**Request:**
Using the listing below, select the lines with the word "script" and copy them.

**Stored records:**
============================================================
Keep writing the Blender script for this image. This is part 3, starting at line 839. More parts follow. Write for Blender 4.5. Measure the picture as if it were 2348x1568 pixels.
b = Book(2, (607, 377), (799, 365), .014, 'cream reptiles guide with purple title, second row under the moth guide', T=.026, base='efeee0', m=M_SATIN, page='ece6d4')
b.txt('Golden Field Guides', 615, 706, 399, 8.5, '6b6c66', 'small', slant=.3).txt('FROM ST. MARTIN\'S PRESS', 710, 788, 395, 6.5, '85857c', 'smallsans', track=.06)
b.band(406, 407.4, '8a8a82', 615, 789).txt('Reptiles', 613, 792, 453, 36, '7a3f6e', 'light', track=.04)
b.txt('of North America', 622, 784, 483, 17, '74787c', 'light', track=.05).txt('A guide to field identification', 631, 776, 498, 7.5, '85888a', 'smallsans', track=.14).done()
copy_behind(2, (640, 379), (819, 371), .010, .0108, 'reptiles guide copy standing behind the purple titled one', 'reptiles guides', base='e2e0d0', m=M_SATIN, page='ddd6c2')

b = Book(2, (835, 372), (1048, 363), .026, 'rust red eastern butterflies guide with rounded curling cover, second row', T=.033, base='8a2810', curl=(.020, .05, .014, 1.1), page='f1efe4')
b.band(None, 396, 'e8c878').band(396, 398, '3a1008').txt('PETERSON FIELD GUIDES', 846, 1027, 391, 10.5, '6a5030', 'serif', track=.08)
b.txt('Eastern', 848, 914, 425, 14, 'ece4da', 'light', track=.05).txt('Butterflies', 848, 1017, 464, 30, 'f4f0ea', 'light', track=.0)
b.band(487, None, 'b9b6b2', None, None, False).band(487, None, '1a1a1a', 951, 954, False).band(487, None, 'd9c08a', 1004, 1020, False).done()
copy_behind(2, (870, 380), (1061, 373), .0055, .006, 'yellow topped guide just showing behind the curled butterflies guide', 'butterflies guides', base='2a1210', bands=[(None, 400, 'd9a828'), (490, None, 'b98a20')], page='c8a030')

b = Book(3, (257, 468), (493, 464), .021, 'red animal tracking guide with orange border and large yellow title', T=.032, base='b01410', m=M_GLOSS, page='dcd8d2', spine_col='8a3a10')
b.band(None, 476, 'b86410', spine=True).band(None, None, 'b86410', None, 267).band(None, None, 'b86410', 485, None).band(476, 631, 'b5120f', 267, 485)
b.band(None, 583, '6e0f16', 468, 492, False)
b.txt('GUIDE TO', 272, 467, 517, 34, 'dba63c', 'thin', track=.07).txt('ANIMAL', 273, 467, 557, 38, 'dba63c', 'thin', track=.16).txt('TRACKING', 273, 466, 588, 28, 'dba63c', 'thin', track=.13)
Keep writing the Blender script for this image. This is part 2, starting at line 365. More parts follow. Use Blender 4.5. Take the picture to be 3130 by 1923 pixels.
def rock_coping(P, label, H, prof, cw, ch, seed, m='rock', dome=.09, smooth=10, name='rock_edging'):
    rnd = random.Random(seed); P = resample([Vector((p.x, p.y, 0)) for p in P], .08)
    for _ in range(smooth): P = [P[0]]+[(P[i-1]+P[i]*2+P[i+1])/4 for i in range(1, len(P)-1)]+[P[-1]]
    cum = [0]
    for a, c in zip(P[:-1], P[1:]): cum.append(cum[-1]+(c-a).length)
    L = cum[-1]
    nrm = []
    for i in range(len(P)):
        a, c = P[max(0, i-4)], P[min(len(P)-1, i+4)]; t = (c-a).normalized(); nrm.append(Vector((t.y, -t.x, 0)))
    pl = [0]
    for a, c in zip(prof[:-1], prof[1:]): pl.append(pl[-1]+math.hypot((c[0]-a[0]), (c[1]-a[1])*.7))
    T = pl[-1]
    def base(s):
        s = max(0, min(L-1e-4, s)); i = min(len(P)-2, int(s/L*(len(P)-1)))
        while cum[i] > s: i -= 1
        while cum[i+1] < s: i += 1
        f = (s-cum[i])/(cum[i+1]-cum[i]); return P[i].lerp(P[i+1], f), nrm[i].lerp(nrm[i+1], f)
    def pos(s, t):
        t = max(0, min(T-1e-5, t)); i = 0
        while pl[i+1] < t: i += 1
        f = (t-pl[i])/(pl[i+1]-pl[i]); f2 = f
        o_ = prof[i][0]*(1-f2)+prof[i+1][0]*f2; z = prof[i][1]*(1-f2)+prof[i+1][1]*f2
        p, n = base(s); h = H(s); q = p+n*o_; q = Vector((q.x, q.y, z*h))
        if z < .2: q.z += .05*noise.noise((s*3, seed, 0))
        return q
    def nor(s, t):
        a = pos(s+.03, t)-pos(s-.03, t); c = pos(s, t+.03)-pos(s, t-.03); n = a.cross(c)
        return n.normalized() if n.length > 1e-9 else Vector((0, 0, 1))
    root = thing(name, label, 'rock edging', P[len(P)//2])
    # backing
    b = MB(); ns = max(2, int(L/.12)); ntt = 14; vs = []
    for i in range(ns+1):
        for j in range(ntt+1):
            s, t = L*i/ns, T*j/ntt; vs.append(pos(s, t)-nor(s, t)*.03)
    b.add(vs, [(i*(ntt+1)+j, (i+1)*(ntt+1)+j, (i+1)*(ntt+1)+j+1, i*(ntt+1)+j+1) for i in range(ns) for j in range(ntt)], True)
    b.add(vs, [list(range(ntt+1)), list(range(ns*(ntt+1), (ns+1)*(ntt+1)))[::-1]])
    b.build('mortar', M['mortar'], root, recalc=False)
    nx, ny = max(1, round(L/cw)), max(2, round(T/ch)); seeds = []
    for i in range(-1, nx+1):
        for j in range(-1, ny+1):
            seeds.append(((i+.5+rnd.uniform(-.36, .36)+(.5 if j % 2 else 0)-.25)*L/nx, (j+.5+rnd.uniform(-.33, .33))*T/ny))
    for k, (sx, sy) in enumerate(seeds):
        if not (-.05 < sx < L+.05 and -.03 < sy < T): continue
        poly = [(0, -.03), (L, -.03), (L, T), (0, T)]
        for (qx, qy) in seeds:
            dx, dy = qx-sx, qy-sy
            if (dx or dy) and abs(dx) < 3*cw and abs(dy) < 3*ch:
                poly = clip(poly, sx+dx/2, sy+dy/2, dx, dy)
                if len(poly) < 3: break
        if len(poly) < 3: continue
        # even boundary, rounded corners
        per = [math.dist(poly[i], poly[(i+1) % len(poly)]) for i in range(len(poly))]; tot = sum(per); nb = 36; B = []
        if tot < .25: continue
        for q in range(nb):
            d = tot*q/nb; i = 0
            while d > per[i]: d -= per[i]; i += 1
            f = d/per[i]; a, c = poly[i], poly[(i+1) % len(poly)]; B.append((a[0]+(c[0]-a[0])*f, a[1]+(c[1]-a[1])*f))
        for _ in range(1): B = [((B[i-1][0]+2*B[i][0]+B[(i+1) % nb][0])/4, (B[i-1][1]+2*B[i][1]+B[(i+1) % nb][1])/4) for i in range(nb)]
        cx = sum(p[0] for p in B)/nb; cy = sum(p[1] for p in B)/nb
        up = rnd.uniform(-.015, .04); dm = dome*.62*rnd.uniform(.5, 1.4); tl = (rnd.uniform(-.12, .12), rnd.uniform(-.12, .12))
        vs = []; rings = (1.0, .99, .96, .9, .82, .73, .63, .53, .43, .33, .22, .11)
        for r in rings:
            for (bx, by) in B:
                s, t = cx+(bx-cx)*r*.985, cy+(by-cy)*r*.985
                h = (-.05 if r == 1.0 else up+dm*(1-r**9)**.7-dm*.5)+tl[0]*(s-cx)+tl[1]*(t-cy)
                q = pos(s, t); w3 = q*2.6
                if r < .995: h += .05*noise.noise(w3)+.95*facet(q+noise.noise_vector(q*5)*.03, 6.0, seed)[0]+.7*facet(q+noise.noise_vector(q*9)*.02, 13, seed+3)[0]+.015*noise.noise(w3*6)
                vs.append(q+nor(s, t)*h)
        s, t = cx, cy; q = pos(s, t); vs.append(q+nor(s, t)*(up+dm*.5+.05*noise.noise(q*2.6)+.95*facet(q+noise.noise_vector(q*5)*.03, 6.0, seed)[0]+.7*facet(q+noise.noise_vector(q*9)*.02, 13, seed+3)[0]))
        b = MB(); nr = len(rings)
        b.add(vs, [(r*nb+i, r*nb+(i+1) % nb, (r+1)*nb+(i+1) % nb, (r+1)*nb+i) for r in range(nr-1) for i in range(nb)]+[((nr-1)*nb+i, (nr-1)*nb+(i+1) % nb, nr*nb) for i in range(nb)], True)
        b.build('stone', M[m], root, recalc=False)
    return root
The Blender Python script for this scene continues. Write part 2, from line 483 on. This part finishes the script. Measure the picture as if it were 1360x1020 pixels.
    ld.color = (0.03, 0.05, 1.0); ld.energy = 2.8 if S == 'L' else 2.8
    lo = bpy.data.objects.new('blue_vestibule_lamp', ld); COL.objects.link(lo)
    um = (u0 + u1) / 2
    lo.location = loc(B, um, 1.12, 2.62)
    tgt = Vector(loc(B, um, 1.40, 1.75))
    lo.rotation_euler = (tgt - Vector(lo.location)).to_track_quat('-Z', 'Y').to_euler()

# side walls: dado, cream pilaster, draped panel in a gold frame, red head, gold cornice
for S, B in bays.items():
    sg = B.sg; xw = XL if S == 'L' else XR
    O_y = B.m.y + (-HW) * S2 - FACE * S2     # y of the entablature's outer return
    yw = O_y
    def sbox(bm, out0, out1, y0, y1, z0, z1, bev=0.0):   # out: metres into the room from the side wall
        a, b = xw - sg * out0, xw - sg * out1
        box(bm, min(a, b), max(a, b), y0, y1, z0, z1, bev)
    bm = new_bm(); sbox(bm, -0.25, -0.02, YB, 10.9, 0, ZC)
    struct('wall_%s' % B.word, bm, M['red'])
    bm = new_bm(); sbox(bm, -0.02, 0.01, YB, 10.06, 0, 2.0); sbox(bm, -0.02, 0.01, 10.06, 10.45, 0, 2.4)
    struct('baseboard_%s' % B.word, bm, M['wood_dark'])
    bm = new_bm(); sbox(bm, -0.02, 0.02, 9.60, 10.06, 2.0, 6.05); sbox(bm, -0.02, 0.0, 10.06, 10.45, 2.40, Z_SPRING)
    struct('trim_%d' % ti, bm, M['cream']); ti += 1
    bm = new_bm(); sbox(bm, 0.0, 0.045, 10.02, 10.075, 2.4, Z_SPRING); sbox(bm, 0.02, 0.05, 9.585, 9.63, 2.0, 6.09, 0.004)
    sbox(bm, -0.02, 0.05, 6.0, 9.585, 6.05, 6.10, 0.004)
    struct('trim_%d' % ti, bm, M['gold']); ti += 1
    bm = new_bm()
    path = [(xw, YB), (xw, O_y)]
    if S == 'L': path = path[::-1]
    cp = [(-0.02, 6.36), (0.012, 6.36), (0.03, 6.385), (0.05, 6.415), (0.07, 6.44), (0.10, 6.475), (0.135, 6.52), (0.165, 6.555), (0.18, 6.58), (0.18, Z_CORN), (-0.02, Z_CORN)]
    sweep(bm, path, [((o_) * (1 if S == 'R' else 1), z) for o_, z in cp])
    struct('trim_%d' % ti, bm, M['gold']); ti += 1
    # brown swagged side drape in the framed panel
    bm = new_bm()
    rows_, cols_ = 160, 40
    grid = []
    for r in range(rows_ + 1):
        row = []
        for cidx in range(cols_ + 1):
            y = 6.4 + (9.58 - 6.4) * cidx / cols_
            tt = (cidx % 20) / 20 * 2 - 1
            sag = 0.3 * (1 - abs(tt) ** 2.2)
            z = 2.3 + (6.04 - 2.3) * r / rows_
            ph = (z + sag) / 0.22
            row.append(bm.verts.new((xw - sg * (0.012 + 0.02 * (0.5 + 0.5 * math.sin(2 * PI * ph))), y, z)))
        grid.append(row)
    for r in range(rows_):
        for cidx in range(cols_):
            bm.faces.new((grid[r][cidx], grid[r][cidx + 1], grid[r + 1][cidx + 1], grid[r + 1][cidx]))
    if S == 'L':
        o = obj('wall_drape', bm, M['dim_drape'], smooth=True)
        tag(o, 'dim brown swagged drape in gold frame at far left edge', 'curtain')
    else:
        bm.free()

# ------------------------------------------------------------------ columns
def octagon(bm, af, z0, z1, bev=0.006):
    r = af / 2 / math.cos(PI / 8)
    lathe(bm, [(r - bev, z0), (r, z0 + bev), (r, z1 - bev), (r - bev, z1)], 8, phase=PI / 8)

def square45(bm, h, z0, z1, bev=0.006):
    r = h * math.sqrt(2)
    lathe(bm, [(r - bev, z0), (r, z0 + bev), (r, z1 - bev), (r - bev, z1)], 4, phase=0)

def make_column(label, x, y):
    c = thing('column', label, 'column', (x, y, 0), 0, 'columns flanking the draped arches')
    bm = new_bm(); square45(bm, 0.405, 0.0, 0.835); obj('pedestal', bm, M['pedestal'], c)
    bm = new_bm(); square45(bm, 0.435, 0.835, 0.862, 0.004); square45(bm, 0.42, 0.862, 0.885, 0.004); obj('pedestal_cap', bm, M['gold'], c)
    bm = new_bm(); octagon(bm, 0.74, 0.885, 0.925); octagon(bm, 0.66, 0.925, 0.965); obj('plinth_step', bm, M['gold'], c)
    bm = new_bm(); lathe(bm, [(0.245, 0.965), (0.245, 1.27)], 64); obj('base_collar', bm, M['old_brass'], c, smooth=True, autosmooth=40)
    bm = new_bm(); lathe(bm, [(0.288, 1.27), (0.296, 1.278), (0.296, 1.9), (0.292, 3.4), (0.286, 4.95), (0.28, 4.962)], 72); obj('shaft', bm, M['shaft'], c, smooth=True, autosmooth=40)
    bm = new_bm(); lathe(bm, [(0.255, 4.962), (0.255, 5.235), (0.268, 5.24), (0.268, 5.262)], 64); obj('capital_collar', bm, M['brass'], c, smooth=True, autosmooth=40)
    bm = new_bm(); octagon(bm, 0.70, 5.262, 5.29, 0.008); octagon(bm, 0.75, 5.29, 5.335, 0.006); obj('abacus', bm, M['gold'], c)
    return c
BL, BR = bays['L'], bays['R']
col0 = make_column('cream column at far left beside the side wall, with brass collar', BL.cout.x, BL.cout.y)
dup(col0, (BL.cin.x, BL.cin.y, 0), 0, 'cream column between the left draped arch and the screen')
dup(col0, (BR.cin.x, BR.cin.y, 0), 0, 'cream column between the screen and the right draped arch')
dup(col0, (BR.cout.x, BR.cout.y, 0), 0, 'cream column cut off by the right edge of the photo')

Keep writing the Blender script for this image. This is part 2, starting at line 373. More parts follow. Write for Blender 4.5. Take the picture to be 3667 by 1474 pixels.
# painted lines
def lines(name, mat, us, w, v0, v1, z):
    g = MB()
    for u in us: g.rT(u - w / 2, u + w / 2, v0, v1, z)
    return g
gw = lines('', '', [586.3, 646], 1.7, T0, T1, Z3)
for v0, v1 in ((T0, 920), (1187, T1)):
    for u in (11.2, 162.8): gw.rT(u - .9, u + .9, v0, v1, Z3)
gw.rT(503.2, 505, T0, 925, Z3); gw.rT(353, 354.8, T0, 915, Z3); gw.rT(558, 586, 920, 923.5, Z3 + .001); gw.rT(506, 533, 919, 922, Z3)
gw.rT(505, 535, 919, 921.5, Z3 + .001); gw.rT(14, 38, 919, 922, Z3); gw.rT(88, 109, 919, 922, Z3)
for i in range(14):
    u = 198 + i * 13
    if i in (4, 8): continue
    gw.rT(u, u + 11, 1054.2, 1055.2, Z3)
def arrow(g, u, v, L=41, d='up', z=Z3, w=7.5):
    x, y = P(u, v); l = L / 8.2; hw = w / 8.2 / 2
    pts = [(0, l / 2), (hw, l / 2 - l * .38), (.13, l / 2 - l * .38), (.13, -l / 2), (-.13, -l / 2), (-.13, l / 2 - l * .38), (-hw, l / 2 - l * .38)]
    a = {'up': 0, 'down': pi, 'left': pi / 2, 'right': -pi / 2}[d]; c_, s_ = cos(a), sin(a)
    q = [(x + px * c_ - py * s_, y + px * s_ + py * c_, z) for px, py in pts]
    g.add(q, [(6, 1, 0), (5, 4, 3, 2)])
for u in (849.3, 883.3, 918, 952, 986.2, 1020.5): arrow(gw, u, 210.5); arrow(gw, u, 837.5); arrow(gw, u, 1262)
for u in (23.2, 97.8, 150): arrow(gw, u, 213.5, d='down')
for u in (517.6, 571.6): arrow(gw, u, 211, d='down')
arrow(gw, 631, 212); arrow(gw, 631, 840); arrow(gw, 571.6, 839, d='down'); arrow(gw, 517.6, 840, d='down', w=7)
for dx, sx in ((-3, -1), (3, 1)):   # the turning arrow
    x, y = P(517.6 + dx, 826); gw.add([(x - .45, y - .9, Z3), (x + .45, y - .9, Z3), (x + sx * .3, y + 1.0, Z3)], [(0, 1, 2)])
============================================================
**Result:**
Keep writing the Blender script for this image. This is part 3, starting at line 839. More parts follow. Write for Blender 4.5. Measure the picture as if it were 2348x1568 pixels.
Keep writing the Blender script for this image. This is part 2, starting at line 365. More parts follow. Use Blender 4.5. Take the picture to be 3130 by 1923 pixels.
The Blender Python script for this scene continues. Write part 2, from line 483 on. This part finishes the script. Measure the picture as if it were 1360x1020 pixels.
Keep writing the Blender script for this image. This is part 2, starting at line 373. More parts follow. Write for Blender 4.5. Take the picture to be 3667 by 1474 pixels.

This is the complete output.